What does field research look like? It’s not always glamorous, despite the beautiful icescapes and rugged living conditions. As a grad student whose research up until a few months ago mostly involved creating numerical models to solve nonlinear partial differential equations, the prospect of designing and building a field setup to measure permeability on the ice sheet was wildly exciting, and also somewhat daunting. But with the little grants and awards I managed to acquire, I started piecing it together as a side project in collaboration with the FirnCover team. I also want to acknowledge the pro bono consulting services of Eli Weber, a mechanical engineer at Apex Companies, whose experience and advice have been enormously helpful in designing these permeability tests.
To get a better idea of how much water could infiltrate and refreeze in the firn, we’re borrowing a technique that is used in groundwater remediation to determine properties of the soil, particularly how well the pore space is connected – and how freely air (or water) can flow through it. In soil, you apply a vacuum in one well and monitor the pressure response in another well. We can do the same thing in firn and ice, except that our wells are called boreholes!
So yes, if it sounds like we’re going to attach a shopvac to a pipe going down into the ice sheet – that’s it exactly.

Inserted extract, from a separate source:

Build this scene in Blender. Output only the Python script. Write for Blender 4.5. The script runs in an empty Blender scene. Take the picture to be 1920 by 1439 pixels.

This is basically what the setup looks like, on a ‘bluebird’ testing day up on Berthoud Pass back in February (11,000 ft elevation, about an hour drive into the mountains from Boulder, Colorado):
And here are the sensors we’ll use to monitor the vacuum and the pressure response (some analog gauges and an electronic pressure transducer connected to a datalogger):
Of course, conditions in Greenland will be different, but testing the system in Colorado gives us a feel of how well the system will work, and helps us to anticipate problems we might encounter on the ice sheet. Up on Berthoud Pass, we were only drilling into about 1 m of wind-packed snow (and ‘drilling’ here consisted of pounding a PVC pipe into the snowpack and vacuuming out the core). In Greenland, we will be drilling down as deep as 16 m (about 53 ft) into the firn, through solid refrozen ice layers in some sites.
You might be thinking that the setup looks, well, kind of janky. You’re right, it does – but it works. And the more I talk to other, more experienced field researchers, the more I realize that that is really the nature of research, and of building a prototype system (especially on a low budget and short time scale!). You spend time wandering around the local hardware store, you borrow tools from people you know with ‘real jobs,’ and you get creative. It might not be a beautiful, sleek, shiny setup – but if you can do good science with it, that’s what matters.
So let’s take a shopvac up to Greenland next week!
Thanks for such a clear explanation. Wishing you safe travels and successful work on the ice.